— begin Data for this task —
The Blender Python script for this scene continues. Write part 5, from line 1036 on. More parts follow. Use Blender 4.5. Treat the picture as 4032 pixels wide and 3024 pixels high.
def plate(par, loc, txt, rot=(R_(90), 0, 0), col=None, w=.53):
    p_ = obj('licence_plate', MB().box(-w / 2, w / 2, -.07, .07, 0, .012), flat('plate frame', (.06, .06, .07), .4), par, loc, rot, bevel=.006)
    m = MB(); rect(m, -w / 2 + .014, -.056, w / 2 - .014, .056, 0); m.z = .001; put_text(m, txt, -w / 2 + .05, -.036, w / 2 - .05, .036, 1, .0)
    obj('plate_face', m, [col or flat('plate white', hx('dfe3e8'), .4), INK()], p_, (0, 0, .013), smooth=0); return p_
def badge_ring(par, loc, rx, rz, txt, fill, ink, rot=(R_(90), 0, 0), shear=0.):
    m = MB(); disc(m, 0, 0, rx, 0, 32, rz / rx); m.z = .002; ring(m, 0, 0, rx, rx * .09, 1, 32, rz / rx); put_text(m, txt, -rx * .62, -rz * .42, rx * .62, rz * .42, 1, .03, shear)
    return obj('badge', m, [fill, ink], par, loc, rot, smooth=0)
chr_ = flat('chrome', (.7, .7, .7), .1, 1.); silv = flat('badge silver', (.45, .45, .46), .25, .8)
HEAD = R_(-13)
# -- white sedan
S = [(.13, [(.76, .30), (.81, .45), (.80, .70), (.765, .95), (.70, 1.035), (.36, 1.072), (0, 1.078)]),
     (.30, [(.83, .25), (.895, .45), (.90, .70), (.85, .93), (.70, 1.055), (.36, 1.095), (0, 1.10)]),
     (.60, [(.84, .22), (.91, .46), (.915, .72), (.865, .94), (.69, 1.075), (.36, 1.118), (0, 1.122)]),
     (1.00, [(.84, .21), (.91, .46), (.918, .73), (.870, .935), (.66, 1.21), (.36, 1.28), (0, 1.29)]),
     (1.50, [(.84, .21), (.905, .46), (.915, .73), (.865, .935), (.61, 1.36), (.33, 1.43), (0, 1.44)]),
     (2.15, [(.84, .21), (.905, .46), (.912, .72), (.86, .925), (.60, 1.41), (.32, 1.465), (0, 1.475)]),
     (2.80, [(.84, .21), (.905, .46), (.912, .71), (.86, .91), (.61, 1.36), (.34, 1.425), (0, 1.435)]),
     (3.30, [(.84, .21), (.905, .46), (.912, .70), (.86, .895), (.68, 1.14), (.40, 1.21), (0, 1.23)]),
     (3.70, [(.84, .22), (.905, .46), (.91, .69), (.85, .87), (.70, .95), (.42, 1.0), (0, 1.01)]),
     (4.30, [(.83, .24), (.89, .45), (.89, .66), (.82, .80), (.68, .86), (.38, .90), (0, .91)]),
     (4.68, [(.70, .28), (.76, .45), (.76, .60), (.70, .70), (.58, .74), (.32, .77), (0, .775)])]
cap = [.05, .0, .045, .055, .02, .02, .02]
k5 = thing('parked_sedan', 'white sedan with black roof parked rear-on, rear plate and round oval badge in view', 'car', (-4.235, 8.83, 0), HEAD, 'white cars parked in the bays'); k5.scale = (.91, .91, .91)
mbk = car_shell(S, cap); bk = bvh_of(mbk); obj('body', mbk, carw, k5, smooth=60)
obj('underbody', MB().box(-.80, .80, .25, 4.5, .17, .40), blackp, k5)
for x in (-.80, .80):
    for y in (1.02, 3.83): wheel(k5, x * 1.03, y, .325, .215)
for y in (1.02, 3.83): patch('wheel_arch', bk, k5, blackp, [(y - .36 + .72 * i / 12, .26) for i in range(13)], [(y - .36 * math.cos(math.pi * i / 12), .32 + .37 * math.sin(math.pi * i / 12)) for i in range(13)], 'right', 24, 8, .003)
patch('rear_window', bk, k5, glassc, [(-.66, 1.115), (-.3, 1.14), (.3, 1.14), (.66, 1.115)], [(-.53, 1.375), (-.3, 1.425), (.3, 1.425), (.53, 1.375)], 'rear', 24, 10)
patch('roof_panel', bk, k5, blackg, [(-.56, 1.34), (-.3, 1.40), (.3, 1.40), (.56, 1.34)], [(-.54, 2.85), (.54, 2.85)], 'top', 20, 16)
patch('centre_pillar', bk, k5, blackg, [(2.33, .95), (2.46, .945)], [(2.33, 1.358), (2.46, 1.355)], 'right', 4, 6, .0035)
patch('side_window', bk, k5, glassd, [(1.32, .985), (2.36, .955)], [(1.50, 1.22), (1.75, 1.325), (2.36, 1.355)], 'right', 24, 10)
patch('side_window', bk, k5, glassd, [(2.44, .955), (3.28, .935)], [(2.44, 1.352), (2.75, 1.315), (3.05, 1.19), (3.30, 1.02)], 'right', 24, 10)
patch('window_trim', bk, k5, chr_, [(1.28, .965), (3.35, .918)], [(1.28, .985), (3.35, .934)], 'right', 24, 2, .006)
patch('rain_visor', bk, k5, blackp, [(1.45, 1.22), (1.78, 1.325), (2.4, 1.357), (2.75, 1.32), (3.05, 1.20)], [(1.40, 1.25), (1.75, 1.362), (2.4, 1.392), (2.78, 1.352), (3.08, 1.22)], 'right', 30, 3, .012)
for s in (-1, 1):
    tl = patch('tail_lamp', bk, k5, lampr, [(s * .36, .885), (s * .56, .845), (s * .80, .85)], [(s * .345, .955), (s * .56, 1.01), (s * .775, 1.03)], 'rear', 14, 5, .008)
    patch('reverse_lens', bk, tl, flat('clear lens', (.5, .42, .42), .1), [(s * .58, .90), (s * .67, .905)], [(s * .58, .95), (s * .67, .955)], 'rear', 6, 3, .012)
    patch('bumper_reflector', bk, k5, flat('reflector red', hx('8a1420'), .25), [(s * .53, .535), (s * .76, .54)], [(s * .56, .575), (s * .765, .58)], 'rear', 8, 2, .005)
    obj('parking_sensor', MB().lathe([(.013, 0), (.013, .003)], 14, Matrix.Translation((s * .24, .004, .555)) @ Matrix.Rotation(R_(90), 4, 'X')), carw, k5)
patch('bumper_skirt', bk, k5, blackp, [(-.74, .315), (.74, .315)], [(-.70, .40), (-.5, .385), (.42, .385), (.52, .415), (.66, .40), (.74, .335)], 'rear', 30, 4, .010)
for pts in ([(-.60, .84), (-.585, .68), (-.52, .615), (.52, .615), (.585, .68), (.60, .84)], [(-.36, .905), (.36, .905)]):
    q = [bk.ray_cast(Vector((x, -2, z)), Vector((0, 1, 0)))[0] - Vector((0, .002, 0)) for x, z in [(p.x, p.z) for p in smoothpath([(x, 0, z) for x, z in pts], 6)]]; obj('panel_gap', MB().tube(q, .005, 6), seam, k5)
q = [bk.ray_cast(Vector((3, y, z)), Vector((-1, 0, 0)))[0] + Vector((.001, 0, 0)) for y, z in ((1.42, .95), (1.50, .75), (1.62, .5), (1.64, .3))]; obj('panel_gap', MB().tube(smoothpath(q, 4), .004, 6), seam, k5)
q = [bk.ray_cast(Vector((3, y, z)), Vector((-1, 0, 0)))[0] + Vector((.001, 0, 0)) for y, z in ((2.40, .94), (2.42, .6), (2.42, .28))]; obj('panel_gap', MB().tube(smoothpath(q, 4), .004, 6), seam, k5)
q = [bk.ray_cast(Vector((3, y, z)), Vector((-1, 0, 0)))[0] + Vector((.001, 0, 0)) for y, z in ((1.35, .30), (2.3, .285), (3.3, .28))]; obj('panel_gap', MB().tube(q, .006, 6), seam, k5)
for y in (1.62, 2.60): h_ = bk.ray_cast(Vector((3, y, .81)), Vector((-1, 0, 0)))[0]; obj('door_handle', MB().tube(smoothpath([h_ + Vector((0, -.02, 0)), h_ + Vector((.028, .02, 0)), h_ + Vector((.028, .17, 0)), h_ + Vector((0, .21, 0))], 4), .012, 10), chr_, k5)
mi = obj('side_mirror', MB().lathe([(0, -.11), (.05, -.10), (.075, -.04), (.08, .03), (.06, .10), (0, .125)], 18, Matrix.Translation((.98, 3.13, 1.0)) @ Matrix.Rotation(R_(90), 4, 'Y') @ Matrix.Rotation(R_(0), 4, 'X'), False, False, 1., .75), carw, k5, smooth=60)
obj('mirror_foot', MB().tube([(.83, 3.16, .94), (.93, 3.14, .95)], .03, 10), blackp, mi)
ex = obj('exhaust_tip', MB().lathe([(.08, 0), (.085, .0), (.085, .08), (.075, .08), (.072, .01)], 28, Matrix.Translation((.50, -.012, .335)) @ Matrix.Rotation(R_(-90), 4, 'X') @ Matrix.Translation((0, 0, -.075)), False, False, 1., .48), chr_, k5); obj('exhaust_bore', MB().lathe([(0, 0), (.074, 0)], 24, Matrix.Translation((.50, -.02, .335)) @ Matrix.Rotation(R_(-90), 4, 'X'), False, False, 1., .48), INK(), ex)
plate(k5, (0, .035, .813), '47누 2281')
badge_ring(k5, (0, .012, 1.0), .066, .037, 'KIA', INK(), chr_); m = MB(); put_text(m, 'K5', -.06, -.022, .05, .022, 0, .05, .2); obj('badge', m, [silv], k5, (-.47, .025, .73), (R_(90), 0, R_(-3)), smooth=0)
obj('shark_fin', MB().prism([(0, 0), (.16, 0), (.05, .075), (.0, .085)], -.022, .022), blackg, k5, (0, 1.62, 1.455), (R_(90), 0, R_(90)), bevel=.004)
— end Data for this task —
— begin Data for this task —
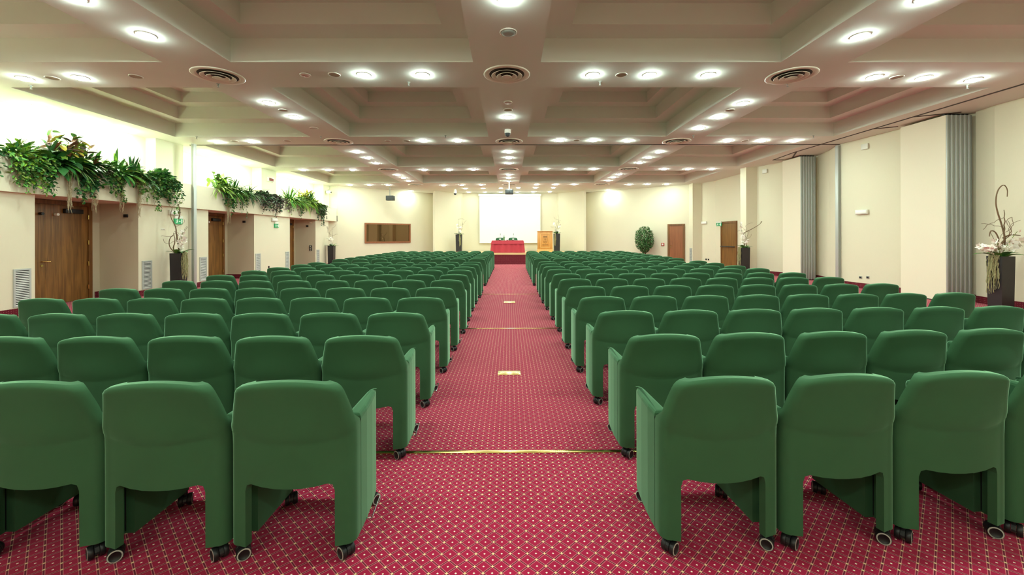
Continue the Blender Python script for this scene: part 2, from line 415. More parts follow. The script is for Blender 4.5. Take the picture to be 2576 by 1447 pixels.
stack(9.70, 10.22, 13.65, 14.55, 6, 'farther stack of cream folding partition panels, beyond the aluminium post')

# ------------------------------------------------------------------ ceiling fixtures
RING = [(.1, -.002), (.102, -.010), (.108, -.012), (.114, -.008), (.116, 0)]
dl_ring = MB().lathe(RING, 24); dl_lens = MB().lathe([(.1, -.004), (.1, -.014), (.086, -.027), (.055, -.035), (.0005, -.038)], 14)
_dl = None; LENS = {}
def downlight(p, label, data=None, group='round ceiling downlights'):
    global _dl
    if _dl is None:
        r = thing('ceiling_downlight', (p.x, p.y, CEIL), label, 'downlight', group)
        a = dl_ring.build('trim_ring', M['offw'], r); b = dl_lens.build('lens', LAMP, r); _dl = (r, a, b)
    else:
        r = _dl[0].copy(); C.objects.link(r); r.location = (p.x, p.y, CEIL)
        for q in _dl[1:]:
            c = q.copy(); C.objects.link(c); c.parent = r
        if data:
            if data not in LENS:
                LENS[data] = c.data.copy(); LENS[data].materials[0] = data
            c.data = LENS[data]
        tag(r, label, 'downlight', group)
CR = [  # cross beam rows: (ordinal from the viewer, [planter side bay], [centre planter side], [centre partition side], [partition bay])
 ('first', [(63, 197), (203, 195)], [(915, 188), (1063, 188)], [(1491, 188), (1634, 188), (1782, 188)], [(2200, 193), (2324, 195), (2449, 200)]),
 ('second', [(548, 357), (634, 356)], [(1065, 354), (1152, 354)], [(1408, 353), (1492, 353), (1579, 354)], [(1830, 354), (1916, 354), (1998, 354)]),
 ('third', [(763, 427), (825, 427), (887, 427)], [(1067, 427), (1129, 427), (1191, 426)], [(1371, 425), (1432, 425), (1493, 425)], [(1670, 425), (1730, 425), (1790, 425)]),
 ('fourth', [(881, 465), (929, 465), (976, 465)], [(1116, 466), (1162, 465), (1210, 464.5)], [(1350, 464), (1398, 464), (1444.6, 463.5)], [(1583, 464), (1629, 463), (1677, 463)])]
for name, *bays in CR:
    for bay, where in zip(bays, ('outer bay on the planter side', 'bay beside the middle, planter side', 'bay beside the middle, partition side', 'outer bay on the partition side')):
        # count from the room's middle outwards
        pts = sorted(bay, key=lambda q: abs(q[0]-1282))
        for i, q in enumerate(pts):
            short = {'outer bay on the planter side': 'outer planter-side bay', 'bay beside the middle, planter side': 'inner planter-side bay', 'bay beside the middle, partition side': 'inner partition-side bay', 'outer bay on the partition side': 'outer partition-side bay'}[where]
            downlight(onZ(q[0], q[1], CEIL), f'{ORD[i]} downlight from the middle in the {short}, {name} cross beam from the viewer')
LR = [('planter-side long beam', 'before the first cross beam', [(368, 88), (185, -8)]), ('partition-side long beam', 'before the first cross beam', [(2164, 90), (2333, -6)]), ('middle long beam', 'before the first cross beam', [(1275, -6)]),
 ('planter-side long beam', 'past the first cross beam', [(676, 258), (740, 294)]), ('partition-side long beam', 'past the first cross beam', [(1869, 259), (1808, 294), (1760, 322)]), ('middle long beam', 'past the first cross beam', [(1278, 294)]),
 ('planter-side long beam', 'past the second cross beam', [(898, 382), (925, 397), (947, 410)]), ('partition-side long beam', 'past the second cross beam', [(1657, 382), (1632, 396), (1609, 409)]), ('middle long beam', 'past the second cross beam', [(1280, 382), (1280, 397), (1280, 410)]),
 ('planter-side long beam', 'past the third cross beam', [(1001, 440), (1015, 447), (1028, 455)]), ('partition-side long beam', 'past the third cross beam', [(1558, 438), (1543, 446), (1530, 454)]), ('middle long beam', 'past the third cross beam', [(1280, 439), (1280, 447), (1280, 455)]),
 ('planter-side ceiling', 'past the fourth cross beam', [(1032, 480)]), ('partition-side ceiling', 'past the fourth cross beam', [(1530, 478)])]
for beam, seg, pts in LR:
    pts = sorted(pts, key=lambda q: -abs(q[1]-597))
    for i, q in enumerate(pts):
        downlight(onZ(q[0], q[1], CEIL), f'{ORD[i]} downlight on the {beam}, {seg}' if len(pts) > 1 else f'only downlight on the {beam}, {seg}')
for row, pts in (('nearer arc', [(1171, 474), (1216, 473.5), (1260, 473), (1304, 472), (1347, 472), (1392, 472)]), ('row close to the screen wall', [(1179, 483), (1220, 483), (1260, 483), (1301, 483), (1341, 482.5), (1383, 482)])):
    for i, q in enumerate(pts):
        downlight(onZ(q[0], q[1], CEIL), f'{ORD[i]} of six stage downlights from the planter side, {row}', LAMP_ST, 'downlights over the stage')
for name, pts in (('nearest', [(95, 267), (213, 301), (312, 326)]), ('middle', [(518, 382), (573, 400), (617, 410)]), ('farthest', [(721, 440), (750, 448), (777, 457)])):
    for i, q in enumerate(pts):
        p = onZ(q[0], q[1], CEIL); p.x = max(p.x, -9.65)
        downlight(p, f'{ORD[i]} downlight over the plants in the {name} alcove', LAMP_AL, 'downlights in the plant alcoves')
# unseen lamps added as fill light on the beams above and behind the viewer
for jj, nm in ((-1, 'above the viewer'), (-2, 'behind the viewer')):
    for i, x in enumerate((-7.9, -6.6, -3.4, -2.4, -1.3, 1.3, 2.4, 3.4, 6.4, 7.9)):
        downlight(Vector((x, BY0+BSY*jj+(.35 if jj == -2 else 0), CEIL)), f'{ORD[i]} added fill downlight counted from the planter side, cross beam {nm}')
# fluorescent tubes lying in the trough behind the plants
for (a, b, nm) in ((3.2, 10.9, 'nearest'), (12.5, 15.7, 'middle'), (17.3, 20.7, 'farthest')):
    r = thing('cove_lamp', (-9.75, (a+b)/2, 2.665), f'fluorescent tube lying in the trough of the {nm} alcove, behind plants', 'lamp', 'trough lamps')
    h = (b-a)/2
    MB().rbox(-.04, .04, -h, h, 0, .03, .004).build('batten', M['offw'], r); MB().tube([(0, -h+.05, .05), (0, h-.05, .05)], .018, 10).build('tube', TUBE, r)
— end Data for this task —
Instruction:
In the listing above, find the line containing "Continue the Blender" and the line containing "stack(9.70, 10.22, 13.65, 14.55, 6, 'farther". Output them and every line between, exactly, and nothing else.

Response to the task:
Continue the Blender Python script for this scene: part 2, from line 415. More parts follow. The script is for Blender 4.5. Take the picture to be 2576 by 1447 pixels.
stack(9.70, 10.22, 13.65, 14.55, 6, 'farther stack of cream folding partition panels, beyond the aluminium post')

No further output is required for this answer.